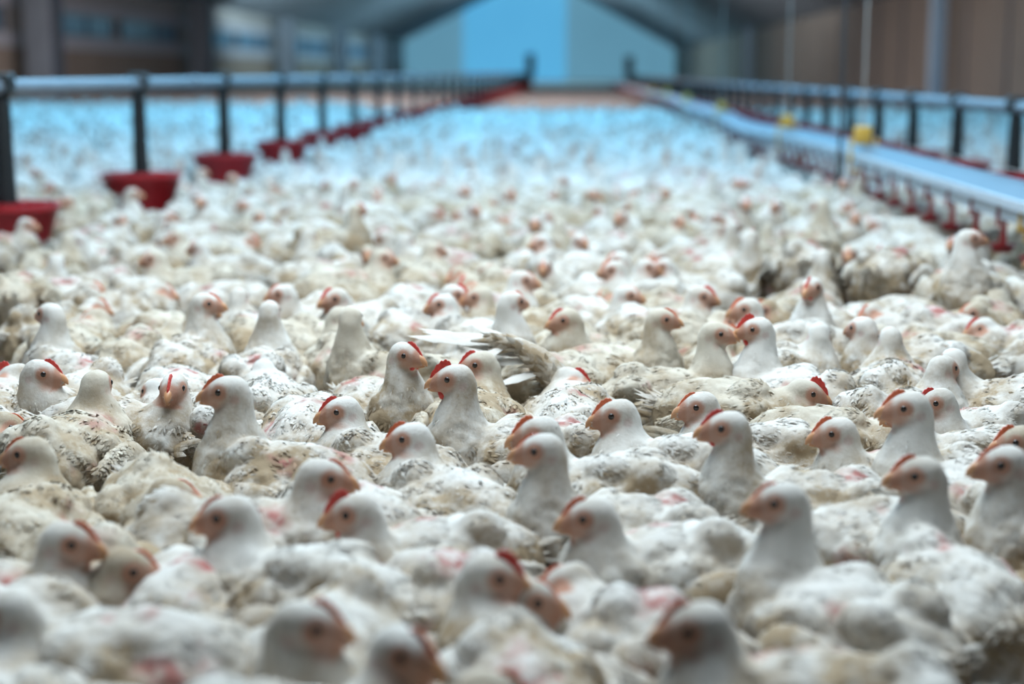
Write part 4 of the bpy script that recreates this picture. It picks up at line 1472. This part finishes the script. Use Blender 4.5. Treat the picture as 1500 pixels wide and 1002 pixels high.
flat = LI.ravel()
mask = np.ones(LI.shape, bool); mask[tri, 3] = False
loops = LI[mask]
me.vertices.add(len(VV)); me.vertices.foreach_set('co', VV.ravel().astype(np.float32))
me.loops.add(len(loops)); me.loops.foreach_set('vertex_index', loops.astype(np.int32))
me.polygons.add(len(lt))
me.polygons.foreach_set('loop_start', np.concatenate([[0], np.cumsum(lt)[:-1]]).astype(np.int32))
me.polygons.foreach_set('loop_total', lt.astype(np.int32))
me.update(calc_edges=True)
me.validate()
me.polygons.foreach_set('use_smooth', [True] * len(me.polygons))
at = me.color_attributes.new('mask', 'FLOAT_COLOR', 'POINT')
at.data.foreach_set('color', CC.astype(np.float32).ravel())
me.materials.append(M['far'])
fo = link('chicken_flock', me)
tag(fo, 'mass of white chickens far down and along the barn', 'chickens', None, 'stuff')
print('flock', len(keep), 'verts', len(VV))

# birds wholly hidden behind others are left out
bpy.context.view_layer.update()
dg = bpy.context.evaluated_depsgraph_get()
def shows(r, b):
    a = math.radians(b.yaw)
    c, sn = math.cos(a), math.sin(a)
    hx, hz, lift = POSE[b.pose]
    for (lx, ly, lz) in ((hx, 0, hz + 0.012), (0, 0, 0.185 + lift), (-0.06, 0, 0.178 + lift), (0.04, 0.04, 0.16 + lift), (0.04, -0.04, 0.16 + lift), (-0.05, 0.05, 0.155 + lift), (-0.05, -0.05, 0.155 + lift)):
        p = Vector((b.x + b.scale * (lx * c - ly * sn), b.y + b.scale * (lx * sn + ly * c), lz * b.scale))
        u, v = to_px(p)
        if not (0 < u < 1500 and 0 < v < 1002): continue
        hit, loc, _, _, o, _ = sc.ray_cast(dg, CAM, (p - CAM).normalized())
        if hit:
            while o.parent: o = o.parent
            if o == r or (loc - CAM).length > (p - CAM).length: return True
    return False


gone = [r for r, b in zip(ROOTS, birds + fill) if not shows(r, b)]
for r in gone:
    for ch in list(r.children):
        bpy.data.objects.remove(ch)
    bpy.data.objects.remove(r)
print('left out', len(gone), 'kept', len(ROOTS) - len(gone))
+===+
■ PROBLEM REQUIREMENTS ■
Set the data above down again exactly as given, with no pictures.

■ ANSWER TO THIS EXERCISE ■
Write part 4 of the bpy script that recreates this picture. It picks up at line 1472. This part finishes the script. Use Blender 4.5. Treat the picture as 1500 pixels wide and 1002 pixels high.
flat = LI.ravel()
mask = np.ones(LI.shape, bool); mask[tri, 3] = False
loops = LI[mask]
me.vertices.add(len(VV)); me.vertices.foreach_set('co', VV.ravel().astype(np.float32))
me.loops.add(len(loops)); me.loops.foreach_set('vertex_index', loops.astype(np.int32))
me.polygons.add(len(lt))
me.polygons.foreach_set('loop_start', np.concatenate([[0], np.cumsum(lt)[:-1]]).astype(np.int32))
me.polygons.foreach_set('loop_total', lt.astype(np.int32))
me.update(calc_edges=True)
me.validate()
me.polygons.foreach_set('use_smooth', [True] * len(me.polygons))
at = me.color_attributes.new('mask', 'FLOAT_COLOR', 'POINT')
at.data.foreach_set('color', CC.astype(np.float32).ravel())
me.materials.append(M['far'])
fo = link('chicken_flock', me)
tag(fo, 'mass of white chickens far down and along the barn', 'chickens', None, 'stuff')
print('flock', len(keep), 'verts', len(VV))

# birds wholly hidden behind others are left out
bpy.context.view_layer.update()
dg = bpy.context.evaluated_depsgraph_get()
def shows(r, b):
    a = math.radians(b.yaw)
    c, sn = math.cos(a), math.sin(a)
    hx, hz, lift = POSE[b.pose]
    for (lx, ly, lz) in ((hx, 0, hz + 0.012), (0, 0, 0.185 + lift), (-0.06, 0, 0.178 + lift), (0.04, 0.04, 0.16 + lift), (0.04, -0.04, 0.16 + lift), (-0.05, 0.05, 0.155 + lift), (-0.05, -0.05, 0.155 + lift)):
        p = Vector((b.x + b.scale * (lx * c - ly * sn), b.y + b.scale * (lx * sn + ly * c), lz * b.scale))
        u, v = to_px(p)
        if not (0 < u < 1500 and 0 < v < 1002): continue
        hit, loc, _, _, o, _ = sc.ray_cast(dg, CAM, (p - CAM).normalized())
        if hit:
            while o.parent: o = o.parent
            if o == r or (loc - CAM).length > (p - CAM).length: return True
    return False


gone = [r for r, b in zip(ROOTS, birds + fill) if not shows(r, b)]
for r in gone:
    for ch in list(r.children):
        bpy.data.objects.remove(ch)
    bpy.data.objects.remove(r)
print('left out', len(gone), 'kept', len(ROOTS) - len(gone))